-- start --

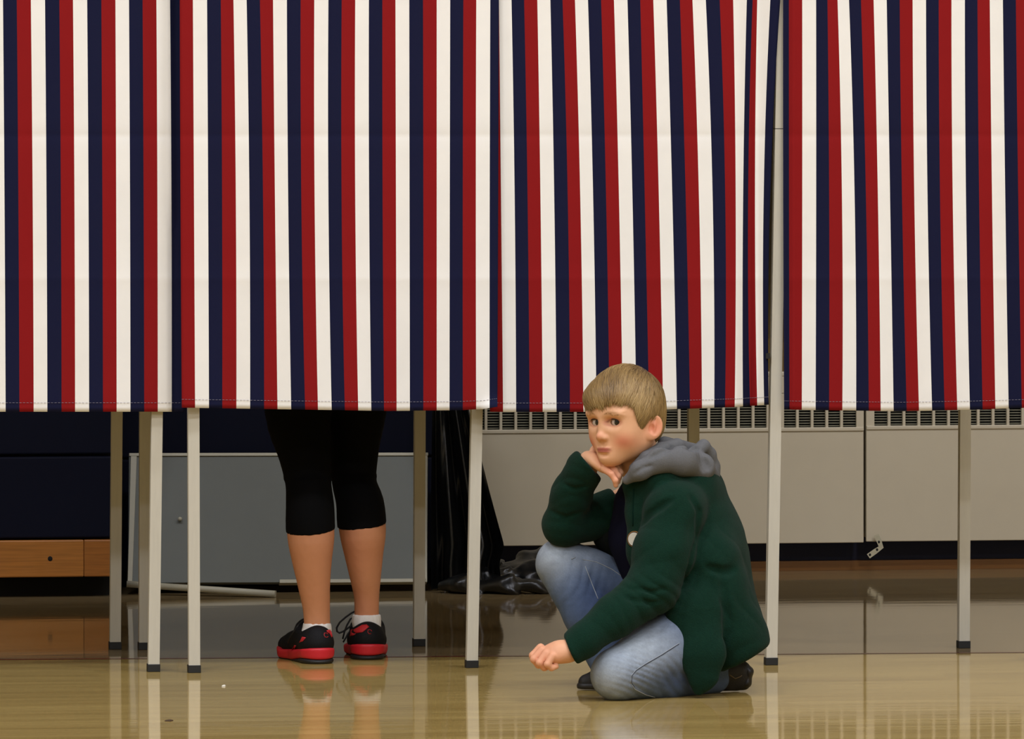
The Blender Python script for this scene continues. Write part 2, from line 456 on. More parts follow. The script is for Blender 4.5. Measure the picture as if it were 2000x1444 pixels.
# perforated strap hanging under the joint
M_strap = mat('dull_white_metal', srgb(178, 172, 146), 0.5, var=0.2, vscale=120)
M_hole = mat('black_hole', srgb(12, 12, 12), 0.8)
e = empty('hanging_strap', RM(on_plane(1715, BR)[0], BR-0.012, 0.05)); tag(e, 'small bent perforated white strap hanging below the radiator joint', 'strap')
SP = [(1711, 1045), (1716, 1055), (1721, 1069), (1710, 1077), (1696, 1087)]
def strap_pt(px, py, db=0.0): 
    a, Y = on_plane(px, BR-0.012-db); return at(px, py, Y)
m = MB(); wv = 5.0
L_, R_ = [], []
for i, (x, y) in enumerate(SP):
    t = Vector((SP[min(i+1, 4)][0]-SP[max(i-1, 0)][0], SP[min(i+1, 4)][1]-SP[max(i-1, 0)][1])).normalized(); nn = Vector((-t.y, t.x))*wv
    L_.append((x+nn.x, y+nn.y)); R_.append((x-nn.x, y-nn.y))
for dlt in (0.0, 0.003):
    for a_, b_ in zip(L_, R_): m.v += [tuple(strap_pt(*a_, dlt)), tuple(strap_pt(*b_, dlt))]
k = 10
for i in range(4):
    m.f += [(2*i, 2*i+1, 2*i+3, 2*i+2), (k+2*i+2, k+2*i+3, k+2*i+1, k+2*i), (2*i, 2*i+2, k+2*i+2, k+2*i), (2*i+1, k+2*i+1, k+2*i+3, 2*i+3)]; m.sm += [False]*4
m.f += [(0, k, k+1, 1), (8, 9, k+9, k+8)]; m.sm += [False]*2
m.build('strap_band', M_strap, e)
for (x, y) in ((1716.5, 1059), (1713, 1074), (1699, 1084)):
    m = MB(); m.ball(strap_pt(x, y, 0.003), (0.0032, 0.0012, 0.0036)); m.build('hole', M_hole, e)

# =================================================================== FOLDED BLEACHERS
M_navy = mat('dark_navy_board', srgb(13, 16, 32), 0.7, spec=0.12, var=0.12, vscale=5)
M_void = mat('black_recess', srgb(8, 8, 9), 0.9)
M_pine = mat('golden_pine_board', srgb(168, 108, 46), 0.38, var=0.45, vscale=2.6, stretch=(3, 3, 90), coat=0.15)
M_pine2 = mat('darker_pine_board', srgb(152, 94, 38), 0.38, var=0.45, vscale=2.9, stretch=(4, 4, 100), coat=0.15)
BB = 2.207
aL = on_plane(-1300, BB)[0]; aR = on_plane(226, BB)[0]
e = empty('folded_bleachers', RM((aL+aR)/2, BB, 0)); tag(e, 'folded navy bleachers with a golden pine kickboard, left of the booths', 'bleachers')
m = MB(); m.rbox((aL, BB+0.06, 0), (aR-0.01, RB1-0.01, 2.05)); m.build('bleacher_core', M_void, e)
zz = 0.146
for i in range(9):
    zt = zz+0.205
    m = MB(); m.rbox((aL, BB+(0.0 if i == 0 else 0.012), zz), (aR, BB+0.05, zt-0.006)); m.build('riser_panel', M_navy, e, bevel=0.004)
    zz = zt
aS = on_plane(163, BB)[0]
z0, z1 = zat(1127, 100, BB), zat(1055, 100, BB)
m = MB(); m.rbox((aL, BB-0.012, z0), (aS, BB+0.04, z1)); m.build('kickboard', M_pine, e, bevel=0.003)
m = MB(); m.rbox((aS+0.0006, BB-0.012, z0), (aR, BB+0.04, z1)); m.build('kickboard', M_pine2, e, bevel=0.003)
m = MB(); c = RM(on_plane(97, BB)[0], BB-0.012, zat(1091, 97, BB)); m.ball(c, (0.0062, 0.002, 0.0062), 14, 6)
m.build('bolt_hole', M_void, e)
B2 = 2.50
aL2 = on_plane(232, B2)[0]; aR2 = on_plane(905, B2)[0]
e = empty('folded_bleachers', RM((aL2+aR2)/2, B2, 0)); tag(e, 'recessed navy bleacher section behind the leaning grey board', 'bleachers')
m = MB(); m.rbox((aL2, B2+0.05, 0), (aR2-0.005, RB1-0.01, 1.7)); m.build('bleacher_core', M_void, e)
for (q0, q1) in ((0.04, 0.32), (0.325, 0.76), (0.765, 1.2), (1.205, 1.68)):
    m = MB(); m.rbox((aL2, B2, q0), (aR2, B2+0.045, q1)); m.build('riser_panel', M_navy, e, bevel=0.004)

# =================================================================== LEANING GREY BOARD
M_grey = mat('grey_laminate', srgb(104, 108, 103), 0.5, spec=0.3, var=0.05, vscale=14)
M_alu_d = mat('dull_aluminium_edge', srgb(176, 172, 152), 0.42, var=0.06, vscale=40)
BL = 2.28                                       # foot of the board
def lean(px, py):                               # a point of the leaning plane: b rises with height
    b = BL
    for _ in range(6):
        a, Y = on_plane(px, b); p = at(px, py, Y); b = BL+0.38*max(p.z-0.02, 0)
    return p
c = lean(540, 1140); e = empty('grey_board', (c.x, c.y, 0)); tag(e, 'framed grey board leaning sideways on the floor behind the standing voter', 'board')
nrm = (lean(540, 900)-lean(540, 1100)).cross(lean(700, 1000)-lean(400, 1000)).normalized()
if nrm.y > 0: nrm = -nrm
def slab(name, quad, th, m_, par, off=0.0, bevel=0.001):
    q = [lean(*p)+nrm*off for p in quad]; m = MB(); 
    m.v = [tuple(p) for p in q]+[tuple(p-nrm*th) for p in q]
    m.f = [(0, 1, 2, 3), (7, 6, 5, 4)]+[(i, i+4, (i+1) % 4+4, (i+1) % 4) for i in range(4)]; m.sm = [False]*6
    return m.build(name, m_, par, bevel=bevel)
slab('panel', [(252, 888), (250, 1139), (832, 1137), (834, 888)], 0.018, M_grey, e)
slab('frame_strip', [(252, 886), (252, 892), (836, 891), (836, 885)], 0.022, M_alu_d, e, 0.004)
slab('frame_strip', [(255, 892), (249, 1141), (258, 1141), (267, 892)], 0.022, M_alu_d, e, 0.004)
slab('frame_strip', [(829, 891), (829, 1138), (834, 1138), (835, 891)], 0.022, M_alu_d, e, 0.004)
slab('frame_strip', [(546, 1133), (546, 1140), (833, 1138), (833, 1131)], 0.022, M_alu_d, e, 0.004)
m = MB()
A_ = at(249, 1143, gy(1162)); A_.z = 0.0265; B_ = at(538, 1162, gy(1167)-0.005); B_.z = 0.0085
m.tube([A_, B_], 0.0108, 4); o = m.build('loose_rail', M_alu_d, e); 
m = MB(); m.ball(lean(351, 1016)+nrm*0.008, 0.0055); m.build('knob', M_alu_d, e)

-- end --

_OBJECTIVE_: Make an exact copy of all the material, but keep the pictures out of it.

_WRITTEN RESPONSE_:
The Blender Python script for this scene continues. Write part 2, from line 456 on. More parts follow. The script is for Blender 4.5. Measure the picture as if it were 2000x1444 pixels.
# perforated strap hanging under the joint
M_strap = mat('dull_white_metal', srgb(178, 172, 146), 0.5, var=0.2, vscale=120)
M_hole = mat('black_hole', srgb(12, 12, 12), 0.8)
e = empty('hanging_strap', RM(on_plane(1715, BR)[0], BR-0.012, 0.05)); tag(e, 'small bent perforated white strap hanging below the radiator joint', 'strap')
SP = [(1711, 1045), (1716, 1055), (1721, 1069), (1710, 1077), (1696, 1087)]
def strap_pt(px, py, db=0.0): 
    a, Y = on_plane(px, BR-0.012-db); return at(px, py, Y)
m = MB(); wv = 5.0
L_, R_ = [], []
for i, (x, y) in enumerate(SP):
    t = Vector((SP[min(i+1, 4)][0]-SP[max(i-1, 0)][0], SP[min(i+1, 4)][1]-SP[max(i-1, 0)][1])).normalized(); nn = Vector((-t.y, t.x))*wv
    L_.append((x+nn.x, y+nn.y)); R_.append((x-nn.x, y-nn.y))
for dlt in (0.0, 0.003):
    for a_, b_ in zip(L_, R_): m.v += [tuple(strap_pt(*a_, dlt)), tuple(strap_pt(*b_, dlt))]
k = 10
for i in range(4):
    m.f += [(2*i, 2*i+1, 2*i+3, 2*i+2), (k+2*i+2, k+2*i+3, k+2*i+1, k+2*i), (2*i, 2*i+2, k+2*i+2, k+2*i), (2*i+1, k+2*i+1, k+2*i+3, 2*i+3)]; m.sm += [False]*4
m.f += [(0, k, k+1, 1), (8, 9, k+9, k+8)]; m.sm += [False]*2
m.build('strap_band', M_strap, e)
for (x, y) in ((1716.5, 1059), (1713, 1074), (1699, 1084)):
    m = MB(); m.ball(strap_pt(x, y, 0.003), (0.0032, 0.0012, 0.0036)); m.build('hole', M_hole, e)

# =================================================================== FOLDED BLEACHERS
M_navy = mat('dark_navy_board', srgb(13, 16, 32), 0.7, spec=0.12, var=0.12, vscale=5)
M_void = mat('black_recess', srgb(8, 8, 9), 0.9)
M_pine = mat('golden_pine_board', srgb(168, 108, 46), 0.38, var=0.45, vscale=2.6, stretch=(3, 3, 90), coat=0.15)
M_pine2 = mat('darker_pine_board', srgb(152, 94, 38), 0.38, var=0.45, vscale=2.9, stretch=(4, 4, 100), coat=0.15)
BB = 2.207
aL = on_plane(-1300, BB)[0]; aR = on_plane(226, BB)[0]
e = empty('folded_bleachers', RM((aL+aR)/2, BB, 0)); tag(e, 'folded navy bleachers with a golden pine kickboard, left of the booths', 'bleachers')
m = MB(); m.rbox((aL, BB+0.06, 0), (aR-0.01, RB1-0.01, 2.05)); m.build('bleacher_core', M_void, e)
zz = 0.146
for i in range(9):
    zt = zz+0.205
    m = MB(); m.rbox((aL, BB+(0.0 if i == 0 else 0.012), zz), (aR, BB+0.05, zt-0.006)); m.build('riser_panel', M_navy, e, bevel=0.004)
    zz = zt
aS = on_plane(163, BB)[0]
z0, z1 = zat(1127, 100, BB), zat(1055, 100, BB)
m = MB(); m.rbox((aL, BB-0.012, z0), (aS, BB+0.04, z1)); m.build('kickboard', M_pine, e, bevel=0.003)
m = MB(); m.rbox((aS+0.0006, BB-0.012, z0), (aR, BB+0.04, z1)); m.build('kickboard', M_pine2, e, bevel=0.003)
m = MB(); c = RM(on_plane(97, BB)[0], BB-0.012, zat(1091, 97, BB)); m.ball(c, (0.0062, 0.002, 0.0062), 14, 6)
m.build('bolt_hole', M_void, e)
B2 = 2.50
aL2 = on_plane(232, B2)[0]; aR2 = on_plane(905, B2)[0]
e = empty('folded_bleachers', RM((aL2+aR2)/2, B2, 0)); tag(e, 'recessed navy bleacher section behind the leaning grey board', 'bleachers')
m = MB(); m.rbox((aL2, B2+0.05, 0), (aR2-0.005, RB1-0.01, 1.7)); m.build('bleacher_core', M_void, e)
for (q0, q1) in ((0.04, 0.32), (0.325, 0.76), (0.765, 1.2), (1.205, 1.68)):
    m = MB(); m.rbox((aL2, B2, q0), (aR2, B2+0.045, q1)); m.build('riser_panel', M_navy, e, bevel=0.004)

# =================================================================== LEANING GREY BOARD
M_grey = mat('grey_laminate', srgb(104, 108, 103), 0.5, spec=0.3, var=0.05, vscale=14)
M_alu_d = mat('dull_aluminium_edge', srgb(176, 172, 152), 0.42, var=0.06, vscale=40)
BL = 2.28                                       # foot of the board
def lean(px, py):                               # a point of the leaning plane: b rises with height
    b = BL
    for _ in range(6):
        a, Y = on_plane(px, b); p = at(px, py, Y); b = BL+0.38*max(p.z-0.02, 0)
    return p
c = lean(540, 1140); e = empty('grey_board', (c.x, c.y, 0)); tag(e, 'framed grey board leaning sideways on the floor behind the standing voter', 'board')
nrm = (lean(540, 900)-lean(540, 1100)).cross(lean(700, 1000)-lean(400, 1000)).normalized()
if nrm.y > 0: nrm = -nrm
def slab(name, quad, th, m_, par, off=0.0, bevel=0.001):
    q = [lean(*p)+nrm*off for p in quad]; m = MB(); 
    m.v = [tuple(p) for p in q]+[tuple(p-nrm*th) for p in q]
    m.f = [(0, 1, 2, 3), (7, 6, 5, 4)]+[(i, i+4, (i+1) % 4+4, (i+1) % 4) for i in range(4)]; m.sm = [False]*6
    return m.build(name, m_, par, bevel=bevel)
slab('panel', [(252, 888), (250, 1139), (832, 1137), (834, 888)], 0.018, M_grey, e)
slab('frame_strip', [(252, 886), (252, 892), (836, 891), (836, 885)], 0.022, M_alu_d, e, 0.004)
slab('frame_strip', [(255, 892), (249, 1141), (258, 1141), (267, 892)], 0.022, M_alu_d, e, 0.004)
slab('frame_strip', [(829, 891), (829, 1138), (834, 1138), (835, 891)], 0.022, M_alu_d, e, 0.004)
slab('frame_strip', [(546, 1133), (546, 1140), (833, 1138), (833, 1131)], 0.022, M_alu_d, e, 0.004)
m = MB()
A_ = at(249, 1143, gy(1162)); A_.z = 0.0265; B_ = at(538, 1162, gy(1167)-0.005); B_.z = 0.0085
m.tube([A_, B_], 0.0108, 4); o = m.build('loose_rail', M_alu_d, e); 
m = MB(); m.ball(lean(351, 1016)+nrm*0.008, 0.0055); m.build('knob', M_alu_d, e)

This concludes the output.